Sekalipun nasabah lama tidak mencetak laporan transaksi, hal seperti itu tetap tidak dapat dibenarkan. Menurut saya, seharusnya pihak yang mengawasi operasional institusi keuangan di suatu negara juga harus bertanggung jawab. Karena mereka berperan meloloskan peluncuran suatu produk fintech tanpa pengawasan.
Contoh lain, transaksi online menggunakan kartu kredit atau debit, selalu meminta CVV atau kode tiga digit yang ada di bagian belakang kartu. Jika kemudian setelah melakukan suatu transaksi online, dana kita di bank langsung kebobolan atau kartu kredit tiba-tiba dipakai orang lain untuk bertransaki, kemungkinan besar ada yang salah dengan aplikasi pembayarannya.
Dalam hal seperti ini, jika terbukti pihak bank menyalin dan menyimpan data kartu secara lengkap termasuk CVV sehingga karyawan banknya dapat membaca informasi kartu secara lengkap, bank tersebut akan mendapatkan sanksi karena hal itu merupakan pelanggaran.
Pelanggaran terhadap regulasi fintech yang menyebabkan kerugian pada nasabah adalah suatu kesalahan yang menjadi tanggung jawab provider fintech. Hal itu bukanlah tanggung jawab nasabah. Regulasi ini bisa berupa audit terhadap sistem digital dan infrastuktur keamanan perbankan, untuk memastikan aplikasi fintech sudah sesuai atau masih sesuai aturan yang berlaku.
Jadi menurut saya, mengenai keamanan bank digital, kita serahkan sepenuhnya kepada pihak bank.
Sebagai nasabah, yang perlu kita tahu dan laksanakan adalah melindungi data pribadi kita agar tidak digunakan oleh pihak yang tidak berwenang secara tidak bertanggung jawab.
Data dan informasi keuangan seseorang termasuk dalam kategori data pribadi, yaitu data yang tidak dapat disebarluaskan secara sembarangan, karena dapat disalahgunakan dan merugikan pemilik data.
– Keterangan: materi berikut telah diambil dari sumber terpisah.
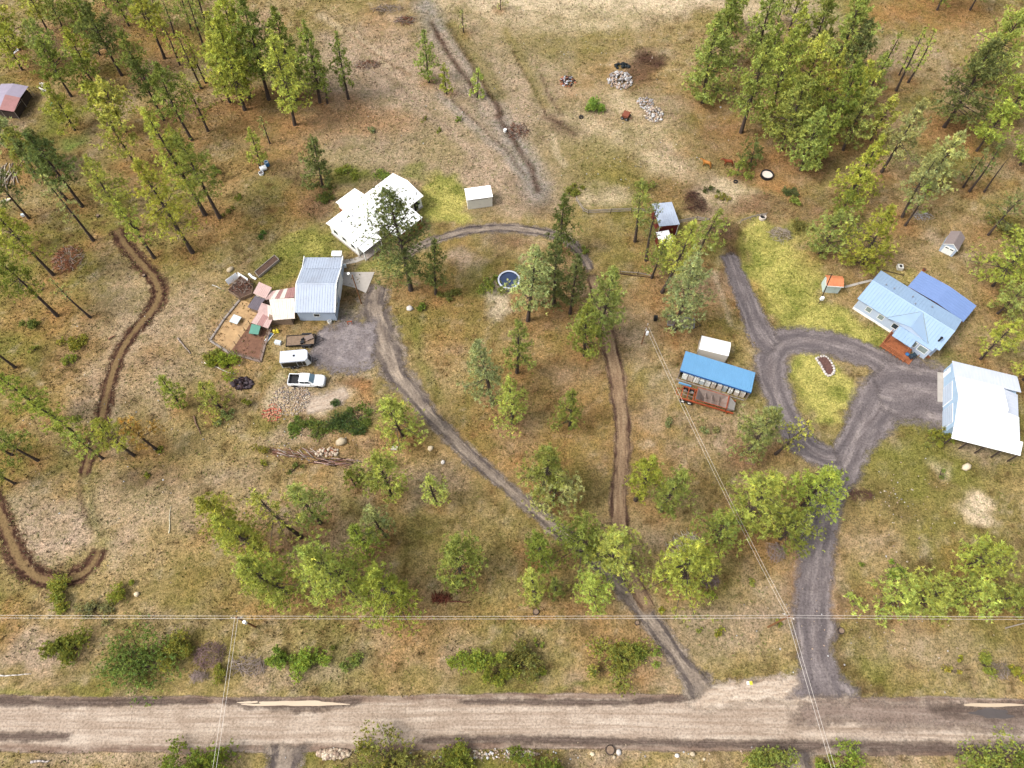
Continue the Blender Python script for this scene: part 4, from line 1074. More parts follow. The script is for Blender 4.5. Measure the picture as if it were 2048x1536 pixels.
# ---- tarp-roofed shelter at the left edge
a = P(-8, 236)
R = empty('tarp_shelter', (a.x, a.y, 0), radians(-6), 'shelter under grey and pink tarps at the left edge among pines', 'shelter')
w_, d_ = 5.6, 7.0
zs = {(0, 0): 2.1, (1, 0): 2.3, (2, 0): 2.0, (0, 1): 2.5, (1, 1): 2.9, (2, 1): 2.4, (0, 2): 2.3, (1, 2): 2.6, (2, 2): 2.2}
for i in range(2):
    for j in range(2):
        pts = [(i * w_ / 2 - .6, j * d_ / 2, zs[i, j]), ((i + 1) * w_ / 2 - .6, j * d_ / 2, zs[i + 1, j]), ((i + 1) * w_ / 2 - .6, (j + 1) * d_ / 2, zs[i + 1, j + 1]), (i * w_ / 2 - .6, (j + 1) * d_ / 2, zs[i, j + 1])]
        MB().add([pts[0], pts[1], pts[2], pts[3]] + [(x, y, z - .03) for x, y, z in pts], [(0, 1, 2), (0, 2, 3), (6, 5, 4), (7, 6, 4), (0, 4, 5, 1), (1, 5, 6, 2), (2, 6, 7, 3), (3, 7, 4, 0)]).build('tarp', 'tarp_grey' if (i, j) != (1, 0) else 'tarp_red', R)
for x in (-.5, 2.2, 4.9):
    for y in (.1, 3.5, 6.9):
        MB().tube((x, y, 0), (x, y, 2.05), .05).build('post', 'grey_wood', R)
MB().bb(-.5, 4.6, .3, 6.6, .02, 1.6).build('stored_goods', 'dark_wood', R)
for y in (0.05, 3.4, 6.8):
    MB().tube((4.95, y, 1.95), (4.95, y + (.2 if y > 3 else 3), 1.9), .04).build('rail', 'grey_wood', R)

# ---- chicken coops with patchwork sheet roofs
def sheet_roof(root, q, cols, z0, z1, mats, th=.04):
    """q: four local corners e0,e1,r1,r0; one object per sheet"""
    e0, e1, r1, r0 = q
    n = len(mats)
    for i, m_ in enumerate(mats):
        t0, t1 = i / n + .004, (i + 1) / n - .004
        dz = .012 * (i % 2) + random.uniform(0, .01)
        pts = [Vector((*e0.lerp(e1, t0).xy, z0 + dz)), Vector((*e0.lerp(e1, t1).xy, z0 + dz)), Vector((*r0.lerp(r1, t1).xy, z1 + dz)), Vector((*r0.lerp(r1, t0).xy, z1 + dz))]
        nrm = (pts[1] - pts[0]).cross(pts[2] - pts[0])
        s = MB().slab(pts if nrm.z > 0 else pts[::-1], th).build('roof_sheet', m_, root)
        MB().ribs(pts[0], pts[1], pts[2], pts[3], .3, .07, .03).build('rib', m_, s)
def px_local(root, pts, z):
    return [local(root, P(x, y, z)) for x, y in pts]
a = P(546, 639)
R = empty('chicken_coop', (a.x, a.y, 0), 0, 'long coop with cream and rose sheet roof against the grey garage', 'coop')
q = px_local(R, [(539, 600), (589, 598), (589, 635.6), (546, 639)], 2.0)
sheet_roof(R, (q[3], q[2], q[1], q[0]), 6, 1.8, 2.25, ['cream_panel'] * 6)
q2 = px_local(R, [(543.6, 581), (591, 573), (589, 597), (531, 601)], 2.0)
sheet_roof(R, (q2[0], q2[1], q2[2], q2[3]), 6, 1.85, 2.27, ['pink_panel', 'cream_panel', 'rose_panel', 'cream_panel', 'rose_panel', 'rose_panel'])
xs0, xs1 = q[0].x + .3, q[1].x - .15
MB().bb(xs0, xs1, q[3].y + .25, q2[0].y - .3, 0, 1.7).build('wall', 'weathered_wood', R)
a = P(519, 600)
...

Kebanyakan orang sudah tahu bahwa data-data pribadi menyangkut keuangan sebaiknya tidak disebarluaskan oleh pemiliknya. Permasalahannya adalah ada oknum-oknum yang berusaha mendapatkan data-data itu untuk menarik keuntungan pribadi. Maka itu, sebagai nasabah, kita harus waspada terhadap modus-modus pencurian data keuangan pribadi, seperti phishing dan typosquatting maupun usaha pencurian data lewat pesan teks atau telpon (contoh yang sering terjadi pada akun di aplikasi-aplikasi tertentu seperti marketplace, telekomunikasi, atau aplikasi pesan).
Biasanya oknum tersebut akan melakukan sesuatu untuk masuk menggunakan user ID nasabah. Pihak aplikasi kemudian mengirimkan OTP ke nomor HP nasabah. Kemudian, oknum calon pencuri akan menghubungi dan berpura-pura berakting sebagai customer service dan meminta calon korban menyebutkan OTP yang dikirimkan dari aplikasi.